Stored data:

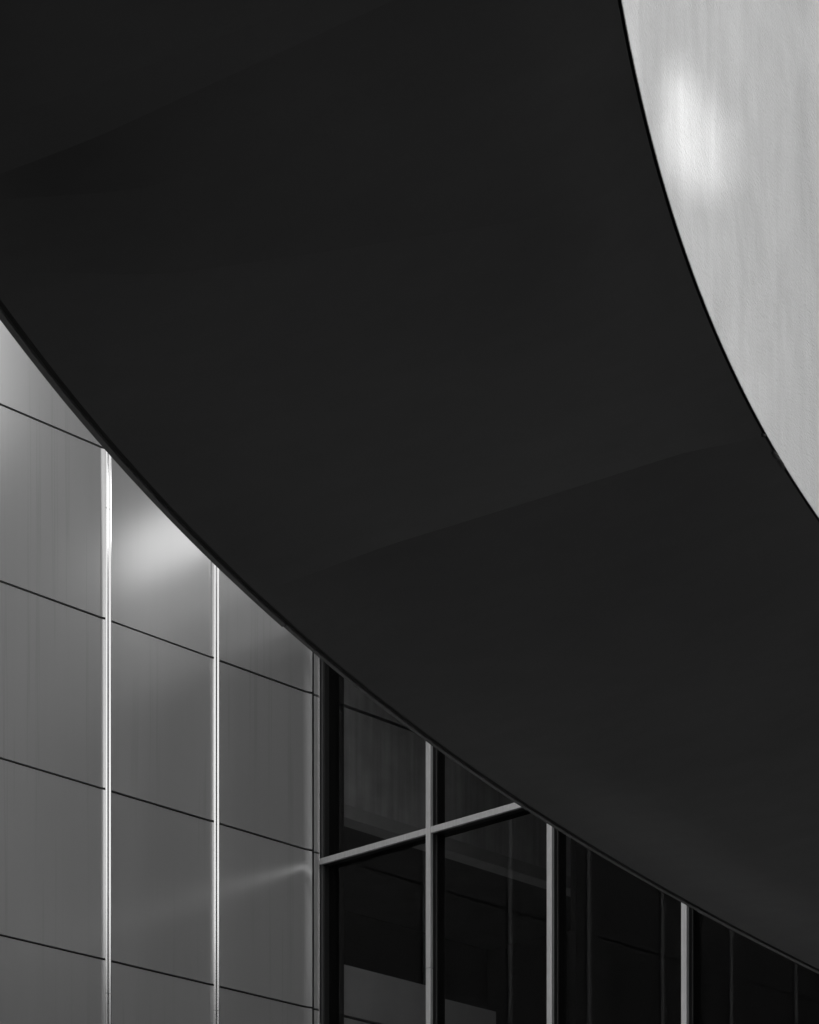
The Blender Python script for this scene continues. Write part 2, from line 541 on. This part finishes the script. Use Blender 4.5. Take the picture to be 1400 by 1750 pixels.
# soffit sheets: lapped, each tipped a little along the ring
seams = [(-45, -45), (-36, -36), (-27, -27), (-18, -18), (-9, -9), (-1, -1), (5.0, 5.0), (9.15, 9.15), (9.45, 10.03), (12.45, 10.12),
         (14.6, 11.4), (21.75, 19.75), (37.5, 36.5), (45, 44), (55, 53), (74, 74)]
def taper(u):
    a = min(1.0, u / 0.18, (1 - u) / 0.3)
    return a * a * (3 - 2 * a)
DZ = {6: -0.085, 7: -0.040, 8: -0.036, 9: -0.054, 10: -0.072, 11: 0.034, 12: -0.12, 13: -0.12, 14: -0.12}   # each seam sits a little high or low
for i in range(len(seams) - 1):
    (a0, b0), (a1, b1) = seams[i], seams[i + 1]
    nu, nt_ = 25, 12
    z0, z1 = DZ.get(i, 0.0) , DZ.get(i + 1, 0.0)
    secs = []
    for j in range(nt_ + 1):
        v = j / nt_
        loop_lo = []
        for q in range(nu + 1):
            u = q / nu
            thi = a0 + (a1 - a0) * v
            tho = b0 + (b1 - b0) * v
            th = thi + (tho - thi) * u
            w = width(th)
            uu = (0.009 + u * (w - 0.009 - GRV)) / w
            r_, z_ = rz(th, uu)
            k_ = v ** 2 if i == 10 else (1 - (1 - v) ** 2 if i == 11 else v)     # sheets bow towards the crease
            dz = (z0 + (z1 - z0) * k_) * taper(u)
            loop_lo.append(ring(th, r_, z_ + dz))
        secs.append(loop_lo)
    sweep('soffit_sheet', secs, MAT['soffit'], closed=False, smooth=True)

# old sealant squeezed out along the inner edge
for th, u, sx, sy in ((21.75, 0.005, 0.020, 0.010), (22.45, 0.005, 0.05, 0.013), (22.72, 0.003, 0.08, 0.010)):
    bm = bmesh.new()
    bmesh.ops.create_icosphere(bm, subdivisions=2, radius=1.0)
    for v in bm.verts:
        v.co *= random.uniform(0.75, 1.15)
    r_, z_ = rz(th, u)
    bm.transform(Matrix.Translation(ring(th, r_, z_)) @ Matrix.Rotation(R(90 - th), 4, 'Z') @ Matrix.Diagonal((sx, sy, 0.008, 1)))
    bm.transform(INV)
    me = bpy.data.meshes.new('sealant_bead')
    bm.to_mesh(me)
    bm.free()
    for p in me.polygons:
        p.use_smooth = True
    link('sealant_bead', me, MAT['black'], can)
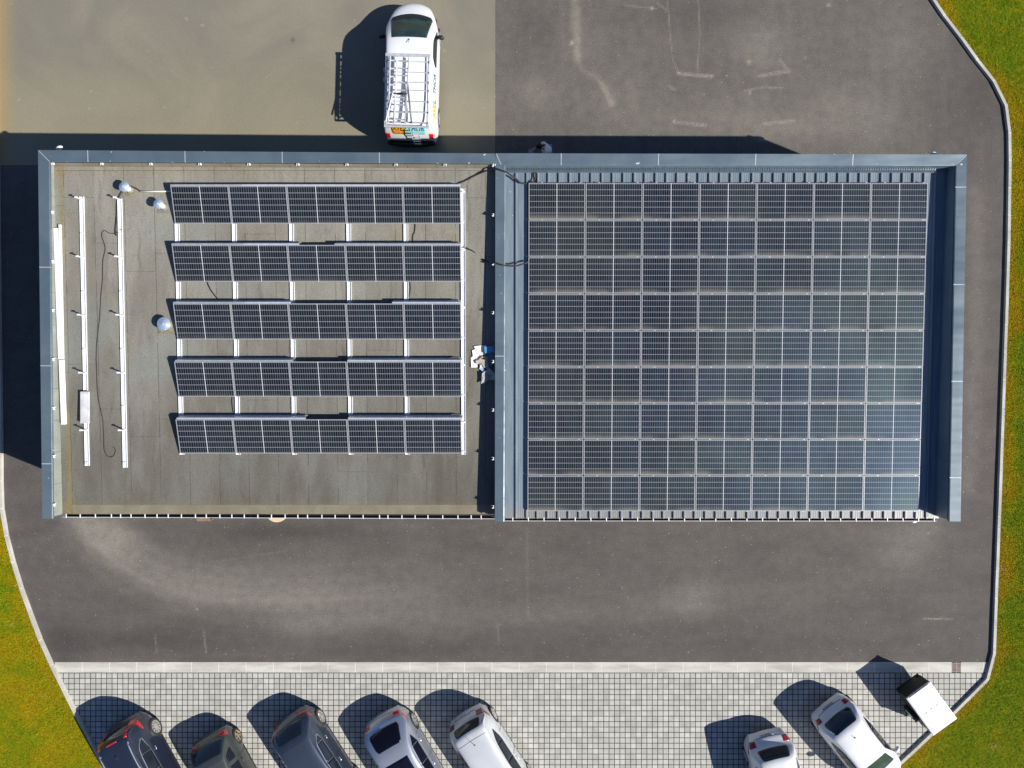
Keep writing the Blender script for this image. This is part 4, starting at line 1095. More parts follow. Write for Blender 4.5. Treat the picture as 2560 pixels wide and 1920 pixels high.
def mirror(sh, t, x, z, sg, mat, size=1.0):
    y = sh.y(x, z); m = MB()
    Mx = Matrix.Translation((x, sg * (y + .13 * size), z)) @ Matrix.Rotation(R(14 * sg), 4, 'Z') @ Matrix.Diagonal((.075 * size, .125 * size, .085 * size, 1))
    m.lathe([(.05, -1), (.6, -.85), (.95, -.4), (1, .1), (.85, .6), (.4, .95), (.04, 1)], 14, Mx)
    o = m.build('door_mirror', mat, t, True)
    m = MB(); m.bar((x, sg * (y - .02), z - .03), (x, sg * (y + .06 * size), z - .03), .07, .04); m.build('mirror_arm', M_blk, o)
def seam(sh, t, x, hw, w_=.012, name='roof_seam', mat=None):
    return sh.top_patch(name, mat or M_blk, t, x, x + w_, hw, .0035, nu=1, nv=14, th=.004)
def plate(sh, t, x0, x1, hw=.25):
    o = sh.top_patch('number_plate', M_plate, t, x0, x1, hw, .010, nu=2, nv=6, th=.01)
    mb = MB(); k = -hw + .05
    ch = .022
    while k < hw - .05:
        if rnd.random() > .18:
            a = x0 + (x1 - x0) * .28; c_ = x0 + (x1 - x0) * .72
            mb.add([sh.wp(Vector((x, y, sh.ztop(x, y) + .013))) for x, y in ((a, k), (c_, k), (c_, k + ch), (a, k + ch))], [(3, 2, 1, 0), (0, 1, 2, 3)])
        k += .042
    mb.build('plate_characters', M_platek, o)
def antenna(sh, t, x, L=.22, mat=M_blk, fin=False):
    z = sh.ztop(x, 0); m = MB()
    if fin:
        m.prism([(x - .07, -.006, z + .06), (x - .04, -.006, z + .065), (x - .04, .006, z + .065), (x - .07, .006, z + .06)], [(x - .09, -.025, z - .01), (x + .10, -.02, z - .01), (x + .10, .02, z - .01), (x - .09, .025, z - .01)])
    else:
        m.lathe([(.028, 0), (.022, .02), (.008, .03)], 10, Matrix.Translation((x, 0, z - .004))); m.tube([(x, 0, z + .02), (x - L * .85, 0, z + .02 + L * .45)], .007, 6)
    m.build('antenna', mat, t)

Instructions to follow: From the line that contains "(a0, b0), (a1, b1)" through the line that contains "link('sealant_bead', me, MAT['black'], can)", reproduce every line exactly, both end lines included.

Solution to the problem:
    (a0, b0), (a1, b1) = seams[i], seams[i + 1]
    nu, nt_ = 25, 12
    z0, z1 = DZ.get(i, 0.0) , DZ.get(i + 1, 0.0)
    secs = []
    for j in range(nt_ + 1):
        v = j / nt_
        loop_lo = []
        for q in range(nu + 1):
            u = q / nu
            thi = a0 + (a1 - a0) * v
            tho = b0 + (b1 - b0) * v
            th = thi + (tho - thi) * u
            w = width(th)
            uu = (0.009 + u * (w - 0.009 - GRV)) / w
            r_, z_ = rz(th, uu)
            k_ = v ** 2 if i == 10 else (1 - (1 - v) ** 2 if i == 11 else v)     # sheets bow towards the crease
            dz = (z0 + (z1 - z0) * k_) * taper(u)
            loop_lo.append(ring(th, r_, z_ + dz))
        secs.append(loop_lo)
    sweep('soffit_sheet', secs, MAT['soffit'], closed=False, smooth=True)

# old sealant squeezed out along the inner edge
for th, u, sx, sy in ((21.75, 0.005, 0.020, 0.010), (22.45, 0.005, 0.05, 0.013), (22.72, 0.003, 0.08, 0.010)):
    bm = bmesh.new()
    bmesh.ops.create_icosphere(bm, subdivisions=2, radius=1.0)
    for v in bm.verts:
        v.co *= random.uniform(0.75, 1.15)
    r_, z_ = rz(th, u)
    bm.transform(Matrix.Translation(ring(th, r_, z_)) @ Matrix.Rotation(R(90 - th), 4, 'Z') @ Matrix.Diagonal((sx, sy, 0.008, 1)))
    bm.transform(INV)
    me = bpy.data.meshes.new('sealant_bead')
    bm.to_mesh(me)
    bm.free()
    for p in me.polygons:
        p.use_smooth = True
    link('sealant_bead', me, MAT['black'], can)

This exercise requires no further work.